- [STORED DATA]
* Start *

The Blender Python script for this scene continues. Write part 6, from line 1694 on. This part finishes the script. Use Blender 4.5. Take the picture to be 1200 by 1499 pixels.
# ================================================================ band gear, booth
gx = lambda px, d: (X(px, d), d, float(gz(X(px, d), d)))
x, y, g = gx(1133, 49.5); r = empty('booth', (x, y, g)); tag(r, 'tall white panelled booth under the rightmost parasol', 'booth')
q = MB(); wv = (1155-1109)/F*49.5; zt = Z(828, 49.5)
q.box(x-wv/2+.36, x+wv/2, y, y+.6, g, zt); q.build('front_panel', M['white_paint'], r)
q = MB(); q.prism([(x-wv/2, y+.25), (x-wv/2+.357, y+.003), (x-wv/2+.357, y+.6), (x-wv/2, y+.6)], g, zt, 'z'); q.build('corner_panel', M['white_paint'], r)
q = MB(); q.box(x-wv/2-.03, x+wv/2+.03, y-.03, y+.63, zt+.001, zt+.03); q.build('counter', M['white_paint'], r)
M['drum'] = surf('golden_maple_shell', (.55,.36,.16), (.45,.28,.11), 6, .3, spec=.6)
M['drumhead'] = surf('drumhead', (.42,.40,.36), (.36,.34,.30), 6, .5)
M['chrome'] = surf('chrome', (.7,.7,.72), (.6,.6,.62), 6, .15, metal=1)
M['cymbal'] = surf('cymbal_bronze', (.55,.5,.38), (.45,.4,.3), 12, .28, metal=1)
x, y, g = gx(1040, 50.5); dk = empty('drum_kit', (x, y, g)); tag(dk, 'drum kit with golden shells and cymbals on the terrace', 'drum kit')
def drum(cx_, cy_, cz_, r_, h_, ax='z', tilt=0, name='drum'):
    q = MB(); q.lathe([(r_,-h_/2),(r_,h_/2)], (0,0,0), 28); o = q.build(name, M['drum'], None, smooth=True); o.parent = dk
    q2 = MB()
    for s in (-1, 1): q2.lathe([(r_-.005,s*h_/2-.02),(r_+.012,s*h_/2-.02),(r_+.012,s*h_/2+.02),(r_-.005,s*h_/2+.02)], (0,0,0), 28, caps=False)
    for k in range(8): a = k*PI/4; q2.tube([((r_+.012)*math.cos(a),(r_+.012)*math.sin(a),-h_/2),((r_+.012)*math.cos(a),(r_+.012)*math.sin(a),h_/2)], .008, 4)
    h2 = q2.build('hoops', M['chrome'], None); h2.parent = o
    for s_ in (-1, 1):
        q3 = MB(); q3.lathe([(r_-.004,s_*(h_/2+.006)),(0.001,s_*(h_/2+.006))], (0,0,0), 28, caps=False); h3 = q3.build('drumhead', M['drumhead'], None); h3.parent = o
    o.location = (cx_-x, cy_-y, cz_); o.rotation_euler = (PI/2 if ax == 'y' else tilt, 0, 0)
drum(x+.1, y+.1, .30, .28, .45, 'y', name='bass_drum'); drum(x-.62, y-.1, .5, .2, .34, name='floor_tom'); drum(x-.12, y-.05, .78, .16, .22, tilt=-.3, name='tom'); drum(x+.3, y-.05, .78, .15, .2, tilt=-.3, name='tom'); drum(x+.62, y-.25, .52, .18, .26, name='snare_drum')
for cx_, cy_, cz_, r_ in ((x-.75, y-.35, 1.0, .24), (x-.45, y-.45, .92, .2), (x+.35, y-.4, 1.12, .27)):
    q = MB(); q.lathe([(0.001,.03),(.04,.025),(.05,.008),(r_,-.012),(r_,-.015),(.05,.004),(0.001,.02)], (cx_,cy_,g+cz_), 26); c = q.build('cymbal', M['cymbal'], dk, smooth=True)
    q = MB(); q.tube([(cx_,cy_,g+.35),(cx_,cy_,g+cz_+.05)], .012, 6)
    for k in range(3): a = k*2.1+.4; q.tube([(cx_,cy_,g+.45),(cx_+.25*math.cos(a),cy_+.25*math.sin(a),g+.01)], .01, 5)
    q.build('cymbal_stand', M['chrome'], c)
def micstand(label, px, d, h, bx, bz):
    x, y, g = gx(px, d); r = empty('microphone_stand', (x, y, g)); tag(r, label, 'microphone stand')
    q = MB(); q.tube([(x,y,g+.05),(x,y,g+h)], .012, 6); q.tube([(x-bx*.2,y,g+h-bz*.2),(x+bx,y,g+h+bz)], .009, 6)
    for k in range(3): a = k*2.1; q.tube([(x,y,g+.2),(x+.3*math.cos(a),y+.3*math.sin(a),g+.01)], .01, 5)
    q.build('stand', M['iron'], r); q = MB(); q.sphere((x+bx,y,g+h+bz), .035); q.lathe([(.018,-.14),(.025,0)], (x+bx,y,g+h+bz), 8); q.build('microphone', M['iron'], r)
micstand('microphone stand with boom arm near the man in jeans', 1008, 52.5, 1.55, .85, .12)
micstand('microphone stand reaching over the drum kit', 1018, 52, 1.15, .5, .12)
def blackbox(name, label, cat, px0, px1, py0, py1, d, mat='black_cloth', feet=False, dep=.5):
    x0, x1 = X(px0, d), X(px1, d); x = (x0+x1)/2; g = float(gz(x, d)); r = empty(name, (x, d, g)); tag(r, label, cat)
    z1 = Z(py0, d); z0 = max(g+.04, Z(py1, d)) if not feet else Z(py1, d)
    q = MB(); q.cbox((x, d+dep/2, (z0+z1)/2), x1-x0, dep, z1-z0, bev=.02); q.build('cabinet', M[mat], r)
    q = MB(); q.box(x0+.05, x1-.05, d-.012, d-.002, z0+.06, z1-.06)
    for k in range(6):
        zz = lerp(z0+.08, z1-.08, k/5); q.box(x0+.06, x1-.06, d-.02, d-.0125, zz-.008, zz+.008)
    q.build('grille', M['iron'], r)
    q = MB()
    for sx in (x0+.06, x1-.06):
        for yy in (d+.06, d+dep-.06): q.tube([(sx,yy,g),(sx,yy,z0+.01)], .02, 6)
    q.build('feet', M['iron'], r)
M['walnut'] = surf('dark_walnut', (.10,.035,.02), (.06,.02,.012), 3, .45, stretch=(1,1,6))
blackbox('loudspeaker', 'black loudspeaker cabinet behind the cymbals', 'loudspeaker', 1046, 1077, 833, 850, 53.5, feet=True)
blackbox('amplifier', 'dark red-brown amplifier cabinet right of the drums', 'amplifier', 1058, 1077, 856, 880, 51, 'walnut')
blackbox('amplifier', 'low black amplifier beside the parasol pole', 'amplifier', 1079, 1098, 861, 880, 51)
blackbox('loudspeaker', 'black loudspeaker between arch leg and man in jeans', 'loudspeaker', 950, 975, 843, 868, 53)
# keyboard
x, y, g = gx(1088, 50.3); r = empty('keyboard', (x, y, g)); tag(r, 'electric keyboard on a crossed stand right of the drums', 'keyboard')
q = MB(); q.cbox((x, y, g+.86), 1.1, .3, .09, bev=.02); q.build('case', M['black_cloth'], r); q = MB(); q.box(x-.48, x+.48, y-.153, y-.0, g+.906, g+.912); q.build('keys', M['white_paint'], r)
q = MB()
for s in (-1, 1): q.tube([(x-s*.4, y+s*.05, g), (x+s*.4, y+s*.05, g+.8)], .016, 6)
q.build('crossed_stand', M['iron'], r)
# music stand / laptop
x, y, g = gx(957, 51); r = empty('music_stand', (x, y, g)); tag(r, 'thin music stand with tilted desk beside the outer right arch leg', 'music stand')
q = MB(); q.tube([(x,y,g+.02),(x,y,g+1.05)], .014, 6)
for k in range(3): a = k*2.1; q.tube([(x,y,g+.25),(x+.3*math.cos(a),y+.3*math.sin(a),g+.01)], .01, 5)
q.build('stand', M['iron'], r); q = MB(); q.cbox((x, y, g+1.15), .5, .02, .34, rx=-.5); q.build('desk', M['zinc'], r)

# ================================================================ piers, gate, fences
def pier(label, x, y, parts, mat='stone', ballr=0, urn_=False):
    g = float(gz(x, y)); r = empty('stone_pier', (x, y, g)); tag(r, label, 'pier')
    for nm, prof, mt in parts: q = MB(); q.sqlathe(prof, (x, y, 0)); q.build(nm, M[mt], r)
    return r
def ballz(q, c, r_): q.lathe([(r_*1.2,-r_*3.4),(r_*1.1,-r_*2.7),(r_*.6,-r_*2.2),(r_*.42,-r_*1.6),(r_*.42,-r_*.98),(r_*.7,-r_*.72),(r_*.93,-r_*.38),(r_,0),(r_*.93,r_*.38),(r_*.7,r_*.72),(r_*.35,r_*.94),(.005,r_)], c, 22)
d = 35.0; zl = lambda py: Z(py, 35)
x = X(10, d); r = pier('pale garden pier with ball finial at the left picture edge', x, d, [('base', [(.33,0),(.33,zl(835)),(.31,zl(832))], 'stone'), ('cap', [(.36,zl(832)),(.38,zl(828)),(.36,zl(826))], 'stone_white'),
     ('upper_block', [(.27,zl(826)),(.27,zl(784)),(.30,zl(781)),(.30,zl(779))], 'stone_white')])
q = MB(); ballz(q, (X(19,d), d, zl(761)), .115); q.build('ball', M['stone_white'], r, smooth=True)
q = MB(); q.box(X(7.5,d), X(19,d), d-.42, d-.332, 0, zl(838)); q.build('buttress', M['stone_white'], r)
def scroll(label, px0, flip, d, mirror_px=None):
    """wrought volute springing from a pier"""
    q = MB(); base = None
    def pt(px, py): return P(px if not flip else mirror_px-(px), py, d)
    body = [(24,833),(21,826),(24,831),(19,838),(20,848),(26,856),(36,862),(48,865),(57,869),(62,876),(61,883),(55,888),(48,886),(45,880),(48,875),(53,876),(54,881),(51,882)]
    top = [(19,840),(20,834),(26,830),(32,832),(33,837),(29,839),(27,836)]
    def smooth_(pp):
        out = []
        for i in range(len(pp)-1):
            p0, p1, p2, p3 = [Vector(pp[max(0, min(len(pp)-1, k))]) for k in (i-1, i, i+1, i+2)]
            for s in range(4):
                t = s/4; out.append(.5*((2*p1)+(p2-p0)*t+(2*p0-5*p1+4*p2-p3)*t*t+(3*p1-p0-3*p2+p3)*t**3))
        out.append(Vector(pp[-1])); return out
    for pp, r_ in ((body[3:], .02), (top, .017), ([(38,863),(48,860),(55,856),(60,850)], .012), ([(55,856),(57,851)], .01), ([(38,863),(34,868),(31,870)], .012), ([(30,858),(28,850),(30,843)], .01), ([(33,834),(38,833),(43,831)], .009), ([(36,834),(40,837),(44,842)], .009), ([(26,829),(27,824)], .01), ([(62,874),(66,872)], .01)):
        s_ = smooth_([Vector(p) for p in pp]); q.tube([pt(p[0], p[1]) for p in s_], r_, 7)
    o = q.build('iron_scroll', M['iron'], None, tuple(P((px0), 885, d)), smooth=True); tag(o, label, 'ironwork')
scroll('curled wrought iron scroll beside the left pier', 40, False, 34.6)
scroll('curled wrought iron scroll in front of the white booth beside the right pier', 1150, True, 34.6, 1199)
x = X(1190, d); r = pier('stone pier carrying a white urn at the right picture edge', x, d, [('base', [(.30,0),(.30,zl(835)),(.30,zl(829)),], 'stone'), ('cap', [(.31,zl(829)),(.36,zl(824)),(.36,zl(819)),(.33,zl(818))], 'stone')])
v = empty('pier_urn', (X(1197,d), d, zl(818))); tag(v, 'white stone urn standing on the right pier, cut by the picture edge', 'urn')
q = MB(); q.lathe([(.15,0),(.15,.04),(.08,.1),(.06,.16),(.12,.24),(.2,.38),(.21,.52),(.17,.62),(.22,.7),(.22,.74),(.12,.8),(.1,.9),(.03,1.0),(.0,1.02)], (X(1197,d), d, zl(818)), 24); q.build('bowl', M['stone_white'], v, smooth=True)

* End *

- [AIM]
Find "from". Copy every line it occurs in.

- [FINAL ANSWER]
The Blender Python script for this scene continues. Write part 6, from line 1694 on. This part finishes the script. Use Blender 4.5. Take the picture to be 1200 by 1499 pixels.
    """wrought volute springing from a pier"""